§ **Instructions for the task**: Reproduce every line in the listing that contains the word "part".

-- start of Data extract --

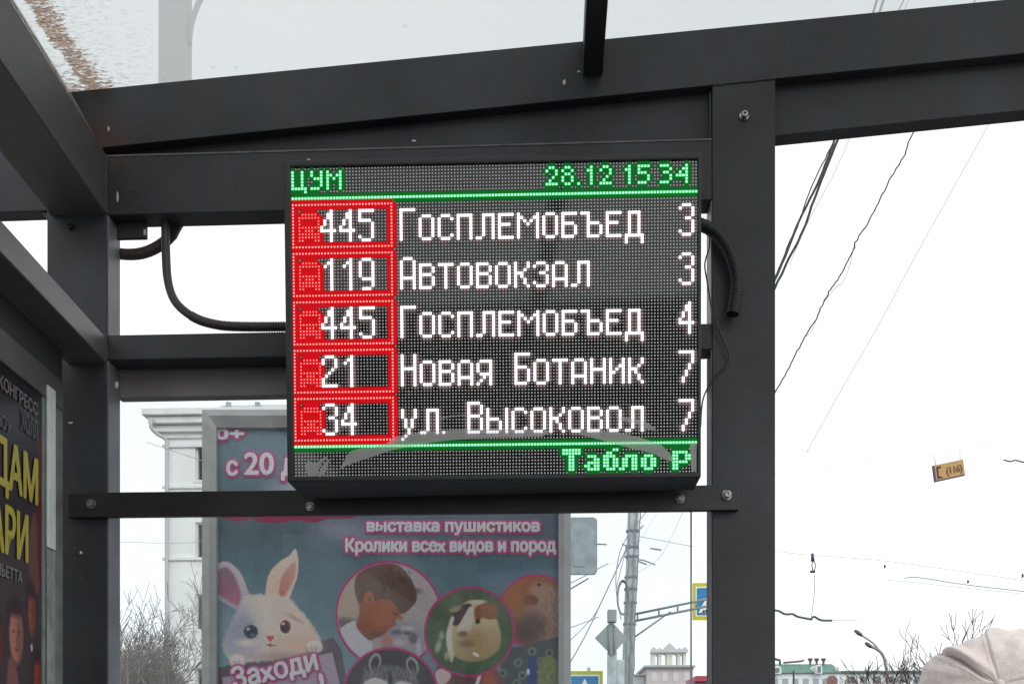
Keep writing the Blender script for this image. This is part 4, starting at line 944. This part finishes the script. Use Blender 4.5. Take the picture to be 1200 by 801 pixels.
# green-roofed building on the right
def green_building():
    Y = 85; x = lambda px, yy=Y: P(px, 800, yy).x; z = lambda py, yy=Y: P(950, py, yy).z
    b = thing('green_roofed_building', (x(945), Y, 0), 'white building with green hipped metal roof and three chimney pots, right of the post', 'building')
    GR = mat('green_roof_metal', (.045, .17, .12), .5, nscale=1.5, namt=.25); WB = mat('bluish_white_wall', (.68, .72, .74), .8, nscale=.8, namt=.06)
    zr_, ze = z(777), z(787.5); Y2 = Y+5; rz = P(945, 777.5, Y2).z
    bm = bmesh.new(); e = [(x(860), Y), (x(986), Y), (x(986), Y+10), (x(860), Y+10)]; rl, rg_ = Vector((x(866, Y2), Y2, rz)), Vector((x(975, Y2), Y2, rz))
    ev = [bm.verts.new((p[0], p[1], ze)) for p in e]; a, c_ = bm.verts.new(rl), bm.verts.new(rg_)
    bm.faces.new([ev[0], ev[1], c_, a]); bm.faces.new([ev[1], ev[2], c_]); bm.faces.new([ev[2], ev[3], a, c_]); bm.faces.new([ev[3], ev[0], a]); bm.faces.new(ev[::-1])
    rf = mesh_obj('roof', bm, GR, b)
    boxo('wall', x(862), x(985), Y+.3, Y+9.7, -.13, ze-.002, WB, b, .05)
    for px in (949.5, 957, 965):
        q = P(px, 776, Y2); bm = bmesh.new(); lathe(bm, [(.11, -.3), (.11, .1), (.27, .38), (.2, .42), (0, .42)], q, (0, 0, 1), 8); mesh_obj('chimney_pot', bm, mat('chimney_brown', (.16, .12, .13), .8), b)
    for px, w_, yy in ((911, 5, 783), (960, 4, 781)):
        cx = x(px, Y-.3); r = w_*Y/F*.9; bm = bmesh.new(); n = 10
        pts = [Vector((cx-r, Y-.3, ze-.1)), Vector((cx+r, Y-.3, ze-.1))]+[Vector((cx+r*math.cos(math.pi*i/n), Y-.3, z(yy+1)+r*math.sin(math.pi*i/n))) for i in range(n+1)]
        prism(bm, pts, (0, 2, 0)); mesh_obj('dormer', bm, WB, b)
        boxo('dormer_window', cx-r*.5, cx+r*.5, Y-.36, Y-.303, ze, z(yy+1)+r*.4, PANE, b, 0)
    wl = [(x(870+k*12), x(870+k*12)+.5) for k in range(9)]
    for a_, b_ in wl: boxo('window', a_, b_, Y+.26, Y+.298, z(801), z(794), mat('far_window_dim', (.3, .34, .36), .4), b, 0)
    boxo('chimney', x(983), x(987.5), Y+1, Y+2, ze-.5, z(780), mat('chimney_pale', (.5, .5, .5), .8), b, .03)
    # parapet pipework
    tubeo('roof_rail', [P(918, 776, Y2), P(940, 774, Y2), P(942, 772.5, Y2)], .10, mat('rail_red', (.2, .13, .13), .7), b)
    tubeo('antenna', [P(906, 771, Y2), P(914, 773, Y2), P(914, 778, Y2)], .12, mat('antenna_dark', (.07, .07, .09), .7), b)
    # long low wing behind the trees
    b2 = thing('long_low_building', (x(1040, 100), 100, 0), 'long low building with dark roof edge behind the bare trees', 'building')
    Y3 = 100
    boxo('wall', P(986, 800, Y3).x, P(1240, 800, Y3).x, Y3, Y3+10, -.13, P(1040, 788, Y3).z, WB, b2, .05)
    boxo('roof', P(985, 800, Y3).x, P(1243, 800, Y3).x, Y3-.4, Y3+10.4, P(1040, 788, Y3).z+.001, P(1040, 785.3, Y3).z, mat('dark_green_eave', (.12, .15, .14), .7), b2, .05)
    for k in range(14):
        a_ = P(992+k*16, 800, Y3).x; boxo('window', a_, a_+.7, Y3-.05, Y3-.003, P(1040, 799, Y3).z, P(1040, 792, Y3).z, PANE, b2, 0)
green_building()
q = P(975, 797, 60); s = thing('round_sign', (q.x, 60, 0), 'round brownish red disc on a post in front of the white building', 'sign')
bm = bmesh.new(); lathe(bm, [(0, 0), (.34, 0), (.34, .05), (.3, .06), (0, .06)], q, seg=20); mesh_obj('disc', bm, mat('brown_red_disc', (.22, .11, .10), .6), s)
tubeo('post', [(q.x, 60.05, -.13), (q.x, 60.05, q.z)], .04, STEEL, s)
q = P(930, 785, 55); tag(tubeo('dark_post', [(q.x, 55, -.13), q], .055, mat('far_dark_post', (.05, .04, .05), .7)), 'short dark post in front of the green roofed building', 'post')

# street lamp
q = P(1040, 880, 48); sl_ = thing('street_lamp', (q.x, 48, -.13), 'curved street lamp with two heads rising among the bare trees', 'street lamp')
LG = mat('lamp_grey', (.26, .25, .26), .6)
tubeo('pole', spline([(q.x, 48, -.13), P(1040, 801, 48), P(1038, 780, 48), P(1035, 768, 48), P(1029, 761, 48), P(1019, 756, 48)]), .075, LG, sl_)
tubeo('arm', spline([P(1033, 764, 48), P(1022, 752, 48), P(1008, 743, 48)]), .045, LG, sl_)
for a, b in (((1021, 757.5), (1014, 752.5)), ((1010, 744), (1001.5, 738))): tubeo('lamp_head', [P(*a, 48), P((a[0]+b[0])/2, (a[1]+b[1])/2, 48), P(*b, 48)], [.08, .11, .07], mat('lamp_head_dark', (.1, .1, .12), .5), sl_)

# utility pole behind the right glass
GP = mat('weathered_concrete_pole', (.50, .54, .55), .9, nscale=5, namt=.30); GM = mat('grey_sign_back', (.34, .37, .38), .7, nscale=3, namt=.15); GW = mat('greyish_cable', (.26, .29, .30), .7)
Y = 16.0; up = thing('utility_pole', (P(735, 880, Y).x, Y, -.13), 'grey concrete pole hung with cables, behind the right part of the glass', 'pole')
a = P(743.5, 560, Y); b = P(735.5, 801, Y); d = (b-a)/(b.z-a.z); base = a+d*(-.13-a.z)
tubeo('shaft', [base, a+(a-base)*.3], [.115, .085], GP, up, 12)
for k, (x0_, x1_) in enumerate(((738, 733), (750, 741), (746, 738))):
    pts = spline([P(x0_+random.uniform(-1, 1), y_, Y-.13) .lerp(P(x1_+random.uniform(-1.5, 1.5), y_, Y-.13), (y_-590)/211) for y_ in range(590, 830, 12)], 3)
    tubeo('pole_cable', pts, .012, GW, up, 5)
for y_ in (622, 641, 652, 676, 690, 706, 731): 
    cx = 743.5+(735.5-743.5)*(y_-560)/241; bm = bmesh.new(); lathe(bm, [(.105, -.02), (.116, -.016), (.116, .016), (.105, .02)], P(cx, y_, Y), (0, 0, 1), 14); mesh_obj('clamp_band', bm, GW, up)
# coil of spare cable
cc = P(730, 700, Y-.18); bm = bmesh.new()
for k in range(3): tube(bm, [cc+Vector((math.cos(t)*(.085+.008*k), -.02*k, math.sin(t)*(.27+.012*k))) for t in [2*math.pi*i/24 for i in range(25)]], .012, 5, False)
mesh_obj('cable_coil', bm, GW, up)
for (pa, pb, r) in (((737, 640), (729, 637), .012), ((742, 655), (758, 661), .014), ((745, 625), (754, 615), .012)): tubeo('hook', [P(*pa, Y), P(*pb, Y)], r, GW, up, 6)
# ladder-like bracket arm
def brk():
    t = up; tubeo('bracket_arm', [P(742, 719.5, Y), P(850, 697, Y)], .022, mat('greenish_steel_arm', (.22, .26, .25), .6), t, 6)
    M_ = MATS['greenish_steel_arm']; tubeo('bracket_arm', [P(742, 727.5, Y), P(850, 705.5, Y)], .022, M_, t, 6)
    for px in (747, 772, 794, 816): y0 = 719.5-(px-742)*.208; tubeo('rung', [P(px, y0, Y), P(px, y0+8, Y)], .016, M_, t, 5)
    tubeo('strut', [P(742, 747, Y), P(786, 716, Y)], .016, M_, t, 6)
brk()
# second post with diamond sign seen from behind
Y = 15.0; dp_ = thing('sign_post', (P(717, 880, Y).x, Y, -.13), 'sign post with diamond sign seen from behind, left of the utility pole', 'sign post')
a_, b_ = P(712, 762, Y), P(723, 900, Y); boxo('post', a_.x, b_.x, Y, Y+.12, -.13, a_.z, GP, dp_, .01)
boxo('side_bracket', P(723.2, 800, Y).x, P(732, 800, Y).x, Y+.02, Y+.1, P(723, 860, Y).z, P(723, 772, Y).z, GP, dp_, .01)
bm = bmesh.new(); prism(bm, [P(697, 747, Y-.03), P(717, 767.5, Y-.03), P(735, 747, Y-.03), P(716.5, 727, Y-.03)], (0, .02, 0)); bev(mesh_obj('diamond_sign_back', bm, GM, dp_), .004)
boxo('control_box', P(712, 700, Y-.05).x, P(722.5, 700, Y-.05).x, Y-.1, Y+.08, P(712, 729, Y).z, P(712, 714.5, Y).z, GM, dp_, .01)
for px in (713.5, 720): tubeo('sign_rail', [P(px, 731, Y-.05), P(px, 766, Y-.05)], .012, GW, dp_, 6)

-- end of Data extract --

§ **Answer to the task**:
Keep writing the Blender script for this image. This is part 4, starting at line 944. This part finishes the script. Use Blender 4.5. Take the picture to be 1200 by 801 pixels.
Y = 16.0; up = thing('utility_pole', (P(735, 880, Y).x, Y, -.13), 'grey concrete pole hung with cables, behind the right part of the glass', 'pole')